2021年6月4日(金) 13:45 〜 15:15 Ch.04 (Zoom会場04)

コンビーナ:瀧川 晶(東京大学 大学院理学系研究科 地球惑星科学専攻)、三浦 均(名古屋市立大学大学院理学研究科)、大坪 貴文(自然科学研究機構 国立天文台)、野村 英子(国立天文台 科学研究部)、座長:大屋 瑶子(東京大学)、野津 翔太(理化学研究所 開拓研究本部 坂井星・惑星形成研究室)

14:15 〜 14:30

[PCG19-09] 磁気駆動円盤風で進化する原始惑星系円盤におけるケイ酸塩ダストの結晶化度

*荒川 創太1、松本 侑士2、本田 充彦3 (1.国立天文台、2.台湾中央研究院、3.岡山理科大学)

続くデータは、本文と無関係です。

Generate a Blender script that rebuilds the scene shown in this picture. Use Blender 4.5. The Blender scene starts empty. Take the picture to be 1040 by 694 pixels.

キーワード:原始惑星系円盤、ダスト、結晶化度、磁気駆動円盤風

Understanding the process of radial mixing in protoplanetary disks is of great importance in the context of star and planet formation in the solar and extrasolar systems. In particular, the radial distribution of crystalline silicate dust particles in disks is the key to understanding the material mixing process from astronomical observations (e.g., Honda et al. 2006; Maaskant et al. 2015). In protoplanetary disks, dust particles are radially transported by three processes, namely, advection, diffusion, and the radial drift of dust particles. The effects of these processes in viscous accretion disks are studied so far (e.g., Gail 2001; Pavlyuchenkov & Dullemond 2007).
Recent observations of protoplanetary disks by ALMA revealed that the disk structure (e.g., rings, gaps, and spirals) formed in the early stage of disk evolution. The magnetically driven disk wind (e.g., Suzuki et al. 2010) is one of the candidates to create observed structures, and the effects of disk winds on the evolution of dust and gas are investigated in previous studies (e.g., Takahashi & Muto 2018).
Here we calculate the radial distribution of crystalline silicate dust particles in evolving protoplanetary disks due to magnetically driven disk winds. We found that the radial distribution of the crystallinity strongly depends on the timescales of viscous evolution, the radial drift of dust particles, and wind mass loss, as the structure of gas and dust also depends on these timescales (e.g., Takahashi & Muto 2018). The crystallinity of dust particles may relate to the structure of protoplanetary disks.